The Magnificent 7 launch their Campaign!
Written by Geoff Collard Sunday, 03 April 2011
The Magnificent Seven, the Green Party's confirmed candidates for the 7 city council wards up for election in the Bristol West constituency, launched their campaign today at the Council House on College Green.

Graham Woodruff, the Greens' candidate for Cotham (below, far left!) said: "More and more people are joining us, our membership is on the rise, and with Green issues like opposition to nuclear power and selling off the forests, saving the NHS from attacks by the Con - Lib Dem coalition, as well as Labour's discredited privatisation attempts under PFI ever higher on the agenda, we are confident of increasing the Green vote and winning more council seats in this election."
"It's simply not acceptable for the Liberal Democrats and Conservatives to betray our children and young people by increasing university tuition fees to £9000, and thereby saddling students with large debts before they've even started working, said Bristol University student and Green Party candidate for Clifton, Georgina Bavetta. She added: "Neither is there any need to cut council care services to old people. This is wrong. The Green Party wants to integrate health and social care services by bringing them under local authority direction, which would also make the NHS accountable to people locally at the ballot box. The other major parties are going in the opposite direction by cutting and privatising council and public services."

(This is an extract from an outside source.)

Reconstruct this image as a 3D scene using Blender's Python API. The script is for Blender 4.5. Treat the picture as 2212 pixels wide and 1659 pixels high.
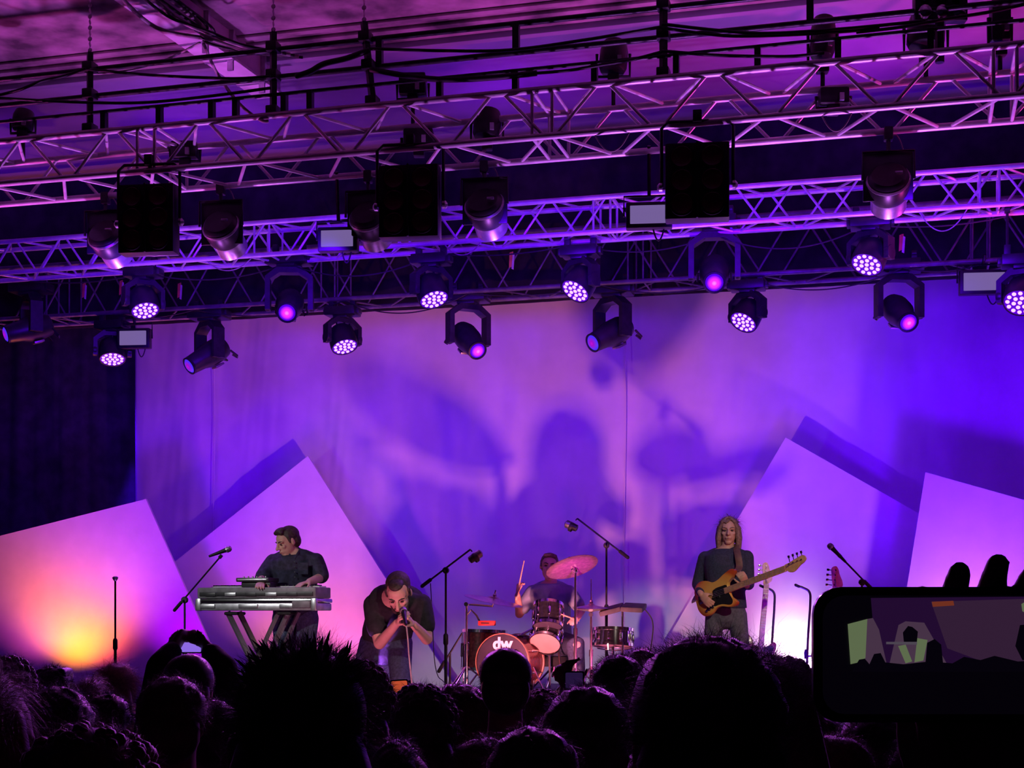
import bpy, bmesh, math, random
from mathutils import Vector, Matrix, Quaternion, noise

random.seed(7)
for o in list(bpy.data.objects): bpy.data.objects.remove(o, do_unlink=True)
S = bpy.context.scene
C = S.collection
PI = math.pi
V = Vector

# ------------------------------------------------------------------ camera
F = 3200.0                       # focal length in pixels of the 2212 px frame
YAW = math.radians(15.2)         # the phone stands right of the stage's middle and looks left
CAMZ = 1.8
HZ = 1325.0                      # horizon row
cam_d = bpy.data.cameras.new('camera'); cam = bpy.data.objects.new('camera', cam_d); C.objects.link(cam)
cam.location = (0, 0, CAMZ); cam.rotation_euler = (PI/2, 0, YAW)
cam_d.sensor_width = 36.0; cam_d.lens = F/2212*36.0
cam_d.shift_y = (HZ-829.5)/2212.0
cam_d.clip_start = 0.02; cam_d.clip_end = 200
S.camera = cam
CR = V((math.cos(YAW), math.sin(YAW), 0)); CF = V((-math.sin(YAW), math.cos(YAW), 0)); UP = V((0, 0, 1))
CAM = V((0, 0, CAMZ))

def dep(u, v, t):
    "world point seen at pixel (u, v), t metres in front of the lens"
    return CAM + CF*t + CR*((u-1106.0)/F*t) + UP*((HZ-v)/F*t)
def at(u, v, Y):
    "world point seen at pixel (u, v) on the plane y = Y (stage depth)"
    t = Y/(CF.y + (u-1106.0)/F*CR.y)
    return dep(u, v, t)
def depth_at(u, Y): return Y/(CF.y + (u-1106.0)/F*CR.y)
def imgdir(r, up, toward): return (CR*r + UP*up - CF*toward).normalized()

# ------------------------------------------------------------------ world, exposure
w = bpy.data.worlds.new('dark_hall'); S.world = w; w.use_nodes = True
w.node_tree.nodes['Background'].inputs[0].default_value = (0.02, 0.004, 0.05, 1)
w.node_tree.nodes['Background'].inputs[1].default_value = 0.10
S.view_settings.view_transform = 'Standard'; S.view_settings.look = 'None'
S.view_settings.exposure = 0.0; S.view_settings.gamma = 1.0
S.view_settings.use_curve_mapping = False

STAGE = 0.86       # stage deck height
RISER = 1.10       # drum riser top
Y_LIP, Y_T1, Y_T2, Y_T3, Y_BORDER, Y_BACK = 8.9, 9.8, 11.8, 13.3, 13.85, 15.3

# ------------------------------------------------------------------ lights (show lamps of the stage, plus added fill)
def lamp(kind, name, loc, target, power, col, size=60, blend=0.6, radius=0.08):
    d = bpy.data.lights.new(name, kind); d.energy = power; d.color = col
    if kind == 'SPOT':
        d.spot_size = math.radians(size); d.spot_blend = blend
    d.shadow_soft_size = radius
    o = bpy.data.objects.new(name, d); C.objects.link(o); o.location = loc
    if target is not None:
        o.rotation_euler = (V(target)-V(loc)).to_track_quat('-Z', 'Y').to_euler()
    return o
BLUE = (0.10, 0.0, 1.0); PINK = (1.0, 0.08, 0.75)
# floor key in front of the drums: throws the drummer's tall shadow on the cloth
lamp('SPOT', 'floor_key_light', (at(1165, 1500, 11.9).x, 11.75, STAGE+0.12), (at(1150, 900, 15).x, 15.3, 3.2), 470, (1.0, 0.25, 0.32), 100, 0.9, 0.06)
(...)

"At least the other parties on Bristol city council seem finally to have taken up the Green Party's idea of creating an integrated transport hub at Plot 6 next to Temple Meads station, even though they are trying to claim credit for this," said Easton Green Party candidate Katie Buse "but they are still not investing in creating a local rail and tram network and proper safe cycle paths for central and suburban Bristol, which is what the Green Party wants."
Turning to the local economy, Katie agreed with Gus Hoyt when he said: "It is totally wrong for the council to put good independent local shops and traders out of business by continually giving planning permission to ever more supermarkets, such as a Tesco on Stokes Croft, or a Sainsburys at Ashton Gate."
Gus Hoyt (below, 3rd from right) who is the Green Party's candidate for Ashley, added: "With all three bigger parties signed up to privatisation of education and the NHS, hitting ordinary people with cuts and job losses instead of really taxing the bankers and their continuing obscene bonuses, it's no wonder more people are turning Green! And of course it's not just the Conservatives and Lib Dems who are refusing to tax the bankers; Labour could have done it a year ago, but chose instead to cosy up to their big banker mates in the City. Labour's policy is still to impose unnecessary cuts on public services - they would do it at a slower rate than the ConDem Coalition, that's all. The Green Party has been saying all along we need to stop making ordinary people pay for the bankers' greed, and put the pain where it belongs - with the bankers who caused our deficit in the first place."
Ben Appleby, the Green candidate for the city centre ward of Cabot, which includes the Council House, said: "The Lib Dems, Conservatives and Labour all show the true hollowness of their 'commitment' to Green issues by their insistence on building more nuclear power stations, including at Hinkley Point, instead of creating thousands of new jobs through a Green New Deal by investing in alternative energies such as wind, wave and solar power, and also by their insistence on selling off Bristol's green spaces instead of using Bristol's existing large number of empty offices and other buildings for people to live in - the Labour Party, supported by the Tories, was just as set on selling off our green spaces when they were in power as the Lib Dems are now. The Green Party is really the only party which people can trust to build a socially just and an environmentally safer and greener world. Because these twin aims are at the heart of what the Green Party stands for, unlike the other parties."
In the last elections in all three seats of Cotham, Ashley and Cabot the Green Party came second. And a good clear second too: Cotham with 23% of the votes cast, Ashley 31% and Cabot 22%

They are, (from left to right) Graham Woodruff (Cotham), Christine Prior (Lawrence Hill), Simon Bennett (Clifton East), Katie Buse (Easton), Gus Hoyt (Ashley), Georgina Bavetta (Clifton), Ben Appleby (Cabot).
Elsewhere in Bristol, the Green Party is standing in all 24 wards across the city which have elections on May 5th. In particular, the Greens' Charlie Bolton is on course to win the second Southville seat.